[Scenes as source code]
◆ ◆ ◆ ◆ ◆

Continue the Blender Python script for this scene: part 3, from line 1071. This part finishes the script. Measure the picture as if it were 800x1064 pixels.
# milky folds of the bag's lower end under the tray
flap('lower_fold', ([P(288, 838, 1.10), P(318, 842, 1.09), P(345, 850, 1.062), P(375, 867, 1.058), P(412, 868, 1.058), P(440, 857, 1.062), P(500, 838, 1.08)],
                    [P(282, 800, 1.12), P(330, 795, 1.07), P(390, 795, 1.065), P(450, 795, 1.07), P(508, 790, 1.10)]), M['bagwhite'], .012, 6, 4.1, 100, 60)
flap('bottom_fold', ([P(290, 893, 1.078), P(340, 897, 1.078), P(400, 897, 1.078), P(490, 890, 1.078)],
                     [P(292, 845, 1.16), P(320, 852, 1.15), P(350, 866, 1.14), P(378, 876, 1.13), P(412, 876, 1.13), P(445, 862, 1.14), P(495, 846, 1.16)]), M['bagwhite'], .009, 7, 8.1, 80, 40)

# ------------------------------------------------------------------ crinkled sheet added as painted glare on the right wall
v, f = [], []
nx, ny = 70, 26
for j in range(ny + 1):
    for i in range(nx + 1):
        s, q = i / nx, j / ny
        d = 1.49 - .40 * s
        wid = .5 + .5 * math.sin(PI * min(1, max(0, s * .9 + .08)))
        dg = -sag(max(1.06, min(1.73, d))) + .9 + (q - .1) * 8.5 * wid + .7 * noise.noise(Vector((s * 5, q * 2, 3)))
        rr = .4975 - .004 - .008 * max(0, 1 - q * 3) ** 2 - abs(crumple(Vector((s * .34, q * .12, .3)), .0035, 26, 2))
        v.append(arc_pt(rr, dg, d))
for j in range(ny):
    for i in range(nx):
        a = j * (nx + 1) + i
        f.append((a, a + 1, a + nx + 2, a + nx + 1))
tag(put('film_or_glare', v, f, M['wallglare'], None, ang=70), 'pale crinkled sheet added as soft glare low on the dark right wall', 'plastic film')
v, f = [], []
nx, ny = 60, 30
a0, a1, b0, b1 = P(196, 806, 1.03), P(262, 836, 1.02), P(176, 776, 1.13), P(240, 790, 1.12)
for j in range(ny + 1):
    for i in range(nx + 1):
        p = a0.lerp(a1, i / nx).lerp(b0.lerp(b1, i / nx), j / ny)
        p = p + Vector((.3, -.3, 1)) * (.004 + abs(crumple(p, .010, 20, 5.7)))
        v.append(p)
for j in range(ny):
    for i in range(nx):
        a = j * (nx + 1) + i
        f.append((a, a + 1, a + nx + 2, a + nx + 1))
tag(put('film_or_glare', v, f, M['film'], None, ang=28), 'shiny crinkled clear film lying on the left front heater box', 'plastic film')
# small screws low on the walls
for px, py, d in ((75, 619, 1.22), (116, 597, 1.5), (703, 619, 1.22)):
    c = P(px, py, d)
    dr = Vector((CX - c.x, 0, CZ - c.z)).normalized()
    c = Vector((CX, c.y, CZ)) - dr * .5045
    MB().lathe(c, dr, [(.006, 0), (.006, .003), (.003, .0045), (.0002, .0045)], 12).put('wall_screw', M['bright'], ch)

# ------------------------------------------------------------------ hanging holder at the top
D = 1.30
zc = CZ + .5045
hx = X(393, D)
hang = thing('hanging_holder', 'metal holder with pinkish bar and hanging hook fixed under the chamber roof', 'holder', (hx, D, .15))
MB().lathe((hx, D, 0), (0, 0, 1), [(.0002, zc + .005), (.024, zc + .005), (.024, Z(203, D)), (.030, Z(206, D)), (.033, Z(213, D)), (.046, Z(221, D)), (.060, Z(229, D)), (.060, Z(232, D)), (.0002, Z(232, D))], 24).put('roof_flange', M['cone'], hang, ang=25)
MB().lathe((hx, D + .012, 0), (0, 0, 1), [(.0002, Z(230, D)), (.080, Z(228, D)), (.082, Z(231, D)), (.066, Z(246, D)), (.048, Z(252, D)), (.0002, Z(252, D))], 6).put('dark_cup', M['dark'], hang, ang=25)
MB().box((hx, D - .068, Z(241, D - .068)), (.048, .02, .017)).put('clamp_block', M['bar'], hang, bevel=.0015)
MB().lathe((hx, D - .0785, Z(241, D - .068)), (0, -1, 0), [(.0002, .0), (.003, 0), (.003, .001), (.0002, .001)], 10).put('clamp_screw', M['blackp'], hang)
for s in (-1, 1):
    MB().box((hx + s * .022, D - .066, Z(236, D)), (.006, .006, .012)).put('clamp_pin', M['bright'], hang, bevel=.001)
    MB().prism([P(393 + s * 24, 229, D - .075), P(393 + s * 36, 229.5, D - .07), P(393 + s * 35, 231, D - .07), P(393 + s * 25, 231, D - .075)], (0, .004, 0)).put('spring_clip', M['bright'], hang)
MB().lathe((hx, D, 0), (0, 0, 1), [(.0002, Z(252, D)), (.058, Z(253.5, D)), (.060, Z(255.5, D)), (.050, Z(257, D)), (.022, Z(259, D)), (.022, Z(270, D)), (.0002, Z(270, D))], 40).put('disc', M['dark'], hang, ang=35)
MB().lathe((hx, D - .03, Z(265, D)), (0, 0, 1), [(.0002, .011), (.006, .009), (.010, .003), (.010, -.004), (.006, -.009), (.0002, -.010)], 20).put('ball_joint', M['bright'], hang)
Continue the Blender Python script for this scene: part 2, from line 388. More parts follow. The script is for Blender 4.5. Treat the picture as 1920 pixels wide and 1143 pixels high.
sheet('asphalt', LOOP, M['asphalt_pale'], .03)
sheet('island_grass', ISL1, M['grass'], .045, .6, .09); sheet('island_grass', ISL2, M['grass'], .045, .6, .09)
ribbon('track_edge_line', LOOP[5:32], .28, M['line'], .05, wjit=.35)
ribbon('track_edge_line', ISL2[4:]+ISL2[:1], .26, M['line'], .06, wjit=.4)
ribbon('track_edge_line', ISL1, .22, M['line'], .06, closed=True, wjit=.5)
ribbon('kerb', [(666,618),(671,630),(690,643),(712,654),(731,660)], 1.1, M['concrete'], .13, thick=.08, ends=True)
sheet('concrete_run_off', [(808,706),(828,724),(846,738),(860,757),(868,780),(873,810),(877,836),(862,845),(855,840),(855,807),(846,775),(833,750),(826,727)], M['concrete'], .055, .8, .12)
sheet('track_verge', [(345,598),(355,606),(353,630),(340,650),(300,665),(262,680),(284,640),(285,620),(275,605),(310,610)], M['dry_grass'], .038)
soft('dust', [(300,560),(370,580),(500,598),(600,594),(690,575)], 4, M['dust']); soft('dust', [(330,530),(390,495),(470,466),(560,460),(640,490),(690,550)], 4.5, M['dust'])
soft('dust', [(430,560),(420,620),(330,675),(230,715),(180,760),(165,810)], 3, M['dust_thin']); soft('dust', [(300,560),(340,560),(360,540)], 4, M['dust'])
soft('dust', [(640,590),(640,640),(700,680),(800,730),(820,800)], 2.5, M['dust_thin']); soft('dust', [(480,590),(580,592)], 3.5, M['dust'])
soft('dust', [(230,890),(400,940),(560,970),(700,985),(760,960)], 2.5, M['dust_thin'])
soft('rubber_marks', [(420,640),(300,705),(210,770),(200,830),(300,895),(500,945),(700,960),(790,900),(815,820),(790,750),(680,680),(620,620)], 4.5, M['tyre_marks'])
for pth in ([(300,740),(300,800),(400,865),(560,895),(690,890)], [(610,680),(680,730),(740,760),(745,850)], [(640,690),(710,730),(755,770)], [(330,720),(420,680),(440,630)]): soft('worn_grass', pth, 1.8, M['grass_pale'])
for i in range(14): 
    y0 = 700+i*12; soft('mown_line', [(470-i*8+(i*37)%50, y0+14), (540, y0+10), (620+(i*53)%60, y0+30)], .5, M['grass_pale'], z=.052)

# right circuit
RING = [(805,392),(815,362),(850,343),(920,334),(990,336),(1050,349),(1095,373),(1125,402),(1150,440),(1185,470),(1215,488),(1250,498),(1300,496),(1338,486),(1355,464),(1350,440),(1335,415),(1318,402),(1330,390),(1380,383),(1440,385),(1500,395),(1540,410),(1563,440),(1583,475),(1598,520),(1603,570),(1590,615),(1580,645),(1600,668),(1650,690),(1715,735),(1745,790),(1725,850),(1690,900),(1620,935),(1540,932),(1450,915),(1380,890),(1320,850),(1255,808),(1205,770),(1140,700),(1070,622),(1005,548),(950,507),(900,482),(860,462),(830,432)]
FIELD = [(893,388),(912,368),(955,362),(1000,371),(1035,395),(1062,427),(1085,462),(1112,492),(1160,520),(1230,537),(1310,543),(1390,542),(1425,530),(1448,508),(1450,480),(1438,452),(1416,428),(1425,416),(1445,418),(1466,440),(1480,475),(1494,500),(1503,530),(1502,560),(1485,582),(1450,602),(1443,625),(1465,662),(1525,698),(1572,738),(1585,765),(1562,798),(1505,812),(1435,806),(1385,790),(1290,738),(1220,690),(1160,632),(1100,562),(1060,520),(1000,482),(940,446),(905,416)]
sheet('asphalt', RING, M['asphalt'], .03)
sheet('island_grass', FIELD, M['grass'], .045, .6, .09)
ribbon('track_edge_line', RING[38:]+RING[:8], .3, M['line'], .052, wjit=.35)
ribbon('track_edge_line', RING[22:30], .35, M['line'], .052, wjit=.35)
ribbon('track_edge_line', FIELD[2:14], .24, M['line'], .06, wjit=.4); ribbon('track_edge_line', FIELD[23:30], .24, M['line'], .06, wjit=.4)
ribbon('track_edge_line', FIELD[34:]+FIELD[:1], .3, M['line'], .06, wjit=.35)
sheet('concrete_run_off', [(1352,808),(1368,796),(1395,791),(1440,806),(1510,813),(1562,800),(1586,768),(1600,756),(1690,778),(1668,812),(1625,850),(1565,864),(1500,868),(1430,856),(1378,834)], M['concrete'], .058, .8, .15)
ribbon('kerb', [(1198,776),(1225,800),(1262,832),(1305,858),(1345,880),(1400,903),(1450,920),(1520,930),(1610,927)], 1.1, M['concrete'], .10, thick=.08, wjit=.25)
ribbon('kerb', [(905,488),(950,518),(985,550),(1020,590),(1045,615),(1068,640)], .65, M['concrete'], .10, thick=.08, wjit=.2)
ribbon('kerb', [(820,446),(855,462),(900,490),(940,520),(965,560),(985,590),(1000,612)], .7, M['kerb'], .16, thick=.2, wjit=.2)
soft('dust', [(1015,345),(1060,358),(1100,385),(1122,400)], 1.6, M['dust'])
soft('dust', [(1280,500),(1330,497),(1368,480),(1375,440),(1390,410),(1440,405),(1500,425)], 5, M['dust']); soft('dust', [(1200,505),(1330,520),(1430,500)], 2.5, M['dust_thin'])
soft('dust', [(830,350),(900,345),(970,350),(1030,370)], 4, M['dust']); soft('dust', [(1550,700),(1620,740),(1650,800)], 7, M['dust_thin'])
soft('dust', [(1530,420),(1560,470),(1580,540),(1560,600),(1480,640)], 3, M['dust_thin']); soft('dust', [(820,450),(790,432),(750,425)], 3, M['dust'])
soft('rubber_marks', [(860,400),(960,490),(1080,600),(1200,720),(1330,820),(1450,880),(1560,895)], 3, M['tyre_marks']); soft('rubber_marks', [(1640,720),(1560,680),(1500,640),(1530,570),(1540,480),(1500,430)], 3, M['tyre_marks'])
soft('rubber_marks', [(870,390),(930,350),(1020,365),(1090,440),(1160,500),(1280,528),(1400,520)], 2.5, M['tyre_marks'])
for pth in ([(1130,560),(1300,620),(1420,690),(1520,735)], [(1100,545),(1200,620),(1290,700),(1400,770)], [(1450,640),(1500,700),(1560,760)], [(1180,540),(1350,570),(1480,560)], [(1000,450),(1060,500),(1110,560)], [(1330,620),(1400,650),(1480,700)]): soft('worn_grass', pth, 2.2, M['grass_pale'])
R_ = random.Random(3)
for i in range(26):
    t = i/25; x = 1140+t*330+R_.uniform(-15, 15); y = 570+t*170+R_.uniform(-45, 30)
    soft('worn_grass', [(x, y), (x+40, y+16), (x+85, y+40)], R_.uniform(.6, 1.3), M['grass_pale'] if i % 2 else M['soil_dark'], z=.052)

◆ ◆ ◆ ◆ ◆

■ What is required ■
Return the entries above unchanged, starting at the first line and stopping after the line with "8.1, 80, 40)".

■ Task output ■
Continue the Blender Python script for this scene: part 3, from line 1071. This part finishes the script. Measure the picture as if it were 800x1064 pixels.
# milky folds of the bag's lower end under the tray
flap('lower_fold', ([P(288, 838, 1.10), P(318, 842, 1.09), P(345, 850, 1.062), P(375, 867, 1.058), P(412, 868, 1.058), P(440, 857, 1.062), P(500, 838, 1.08)],
                    [P(282, 800, 1.12), P(330, 795, 1.07), P(390, 795, 1.065), P(450, 795, 1.07), P(508, 790, 1.10)]), M['bagwhite'], .012, 6, 4.1, 100, 60)
flap('bottom_fold', ([P(290, 893, 1.078), P(340, 897, 1.078), P(400, 897, 1.078), P(490, 890, 1.078)],
                     [P(292, 845, 1.16), P(320, 852, 1.15), P(350, 866, 1.14), P(378, 876, 1.13), P(412, 876, 1.13), P(445, 862, 1.14), P(495, 846, 1.16)]), M['bagwhite'], .009, 7, 8.1, 80, 40)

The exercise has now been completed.